Sue my brother for back taxes


House was bought by mom/dad/son in 1993 as joint tenants. dad past away 2002 and son/mom now are joint tenants. Paul quit claimed a deed to add his wife in 2003 without conscent of mom as he did use a lawyer and mom was told he did not need conscent of mom. 2011 mom did the same quit claimed a deed using a lawyer to add her daughter and me and mom with a life estate. city hall pulls up the latest deeds and my moms was the latest and instead of saying also conveyed by son and his wife it says by deed and page number so on the tax bill it does not show his name so he’s refusing to pay half the taxes on the property. Since I’m paying his share of taxes and have receipts can I sue him or should I wait and once house is sold I will get it back?


When the real estate tax bills are spit out, the city takes the name of the person on the last deed whether or not he owns all the property, a life estate, or one-half. It doesn’t have the capability to do title run downs to determine who owns what if the interests are on more than one deed. Ask the clerk at the town hall to write a letter to your brother.
A letter from an attorney notifying your brother that he is still one-half owner and should pay his share would be helpful.
The problem you have is that joint owners are jointly and severally liable. That means that each owner is responsible for paying all of the bill and creditors can go after either or both owners.
Your mother could play hard ball with your brother. She could write him out of her Will. She could also threaten that she will only pay half of the real estate taxes and let the city go after your brother as a creditor. Not paying your bill comes with a different set of problems, but might be enough to get his attention and let him know that she is serious and the threat might be enough.

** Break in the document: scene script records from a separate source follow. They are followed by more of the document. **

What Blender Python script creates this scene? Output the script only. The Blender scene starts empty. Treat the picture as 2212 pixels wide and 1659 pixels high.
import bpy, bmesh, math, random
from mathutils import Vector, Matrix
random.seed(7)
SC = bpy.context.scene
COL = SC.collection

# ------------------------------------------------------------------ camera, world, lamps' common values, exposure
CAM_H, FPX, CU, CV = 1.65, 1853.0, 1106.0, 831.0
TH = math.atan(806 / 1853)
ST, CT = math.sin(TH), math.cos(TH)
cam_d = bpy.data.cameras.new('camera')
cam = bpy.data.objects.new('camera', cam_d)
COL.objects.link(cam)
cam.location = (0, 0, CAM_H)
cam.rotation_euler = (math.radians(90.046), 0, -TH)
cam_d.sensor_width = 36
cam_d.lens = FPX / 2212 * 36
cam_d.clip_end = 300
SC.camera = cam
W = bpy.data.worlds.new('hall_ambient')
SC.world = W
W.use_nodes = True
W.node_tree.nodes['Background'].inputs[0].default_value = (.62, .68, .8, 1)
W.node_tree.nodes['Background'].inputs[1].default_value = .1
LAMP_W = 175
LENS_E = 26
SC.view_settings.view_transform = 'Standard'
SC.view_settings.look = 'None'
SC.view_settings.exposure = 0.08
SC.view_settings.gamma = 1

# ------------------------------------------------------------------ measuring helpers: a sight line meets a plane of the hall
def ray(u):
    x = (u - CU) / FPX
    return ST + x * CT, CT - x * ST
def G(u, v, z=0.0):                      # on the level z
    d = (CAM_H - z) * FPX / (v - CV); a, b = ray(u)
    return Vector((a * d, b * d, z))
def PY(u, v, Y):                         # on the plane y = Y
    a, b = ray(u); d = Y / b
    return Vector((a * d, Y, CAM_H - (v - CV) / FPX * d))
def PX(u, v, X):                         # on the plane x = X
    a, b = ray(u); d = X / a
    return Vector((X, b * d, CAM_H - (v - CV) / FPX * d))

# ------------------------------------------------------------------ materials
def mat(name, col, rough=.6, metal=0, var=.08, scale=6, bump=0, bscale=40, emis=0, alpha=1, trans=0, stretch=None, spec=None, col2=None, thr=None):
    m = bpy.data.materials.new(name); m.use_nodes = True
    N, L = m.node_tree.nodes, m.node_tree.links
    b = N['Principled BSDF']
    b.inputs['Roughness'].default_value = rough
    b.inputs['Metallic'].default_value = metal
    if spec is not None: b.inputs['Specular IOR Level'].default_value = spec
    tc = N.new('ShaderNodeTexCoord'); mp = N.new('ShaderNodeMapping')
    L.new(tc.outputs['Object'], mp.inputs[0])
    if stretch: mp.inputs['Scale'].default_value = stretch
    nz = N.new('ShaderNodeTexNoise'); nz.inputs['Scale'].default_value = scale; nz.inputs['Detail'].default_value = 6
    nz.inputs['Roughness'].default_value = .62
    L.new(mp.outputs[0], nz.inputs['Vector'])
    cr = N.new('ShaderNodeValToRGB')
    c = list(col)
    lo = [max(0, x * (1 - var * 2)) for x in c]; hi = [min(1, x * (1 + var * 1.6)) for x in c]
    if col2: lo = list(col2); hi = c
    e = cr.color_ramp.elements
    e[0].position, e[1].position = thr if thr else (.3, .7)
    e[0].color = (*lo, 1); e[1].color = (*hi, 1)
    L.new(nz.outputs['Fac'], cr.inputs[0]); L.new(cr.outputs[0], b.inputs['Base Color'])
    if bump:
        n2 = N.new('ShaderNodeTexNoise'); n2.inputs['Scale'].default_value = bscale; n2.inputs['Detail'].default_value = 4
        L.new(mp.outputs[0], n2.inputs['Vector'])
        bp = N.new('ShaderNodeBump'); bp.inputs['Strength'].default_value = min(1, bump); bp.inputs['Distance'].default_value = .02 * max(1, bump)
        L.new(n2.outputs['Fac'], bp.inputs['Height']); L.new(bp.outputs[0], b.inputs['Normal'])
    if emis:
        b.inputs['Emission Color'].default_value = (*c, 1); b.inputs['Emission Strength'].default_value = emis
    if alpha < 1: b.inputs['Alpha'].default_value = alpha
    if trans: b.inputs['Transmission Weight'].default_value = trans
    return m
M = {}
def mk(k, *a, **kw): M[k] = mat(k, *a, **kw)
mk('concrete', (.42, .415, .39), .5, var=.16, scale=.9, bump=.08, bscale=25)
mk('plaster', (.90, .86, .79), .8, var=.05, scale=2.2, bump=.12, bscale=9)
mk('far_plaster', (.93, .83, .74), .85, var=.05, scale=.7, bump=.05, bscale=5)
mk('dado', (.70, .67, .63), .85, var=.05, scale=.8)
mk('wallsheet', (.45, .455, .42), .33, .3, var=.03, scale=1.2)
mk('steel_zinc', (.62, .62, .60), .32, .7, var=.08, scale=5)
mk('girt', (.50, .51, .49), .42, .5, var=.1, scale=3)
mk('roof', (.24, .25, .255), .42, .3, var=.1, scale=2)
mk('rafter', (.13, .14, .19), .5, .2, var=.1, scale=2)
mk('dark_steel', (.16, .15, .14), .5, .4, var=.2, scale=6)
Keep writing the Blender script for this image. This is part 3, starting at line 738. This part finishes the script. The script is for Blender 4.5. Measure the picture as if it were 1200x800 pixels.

Legal Disclaimer: Please note that this answer does not constitute legal advice, and should not be relied on since each situation is fact specific, and it is impossible to evaluate a legal problem without a comprehensive consultation and review of all the facts and documents at issue. This answer does not create an attorney-client relationship. A lawyer experienced in the subject area and licensed to practice in the jurisdiction should be consulted for legal advice. Circular 230 Disclaimer: Any information in this answer may not be used to eliminate or reduce penalties by the IRS or any other governmental agency.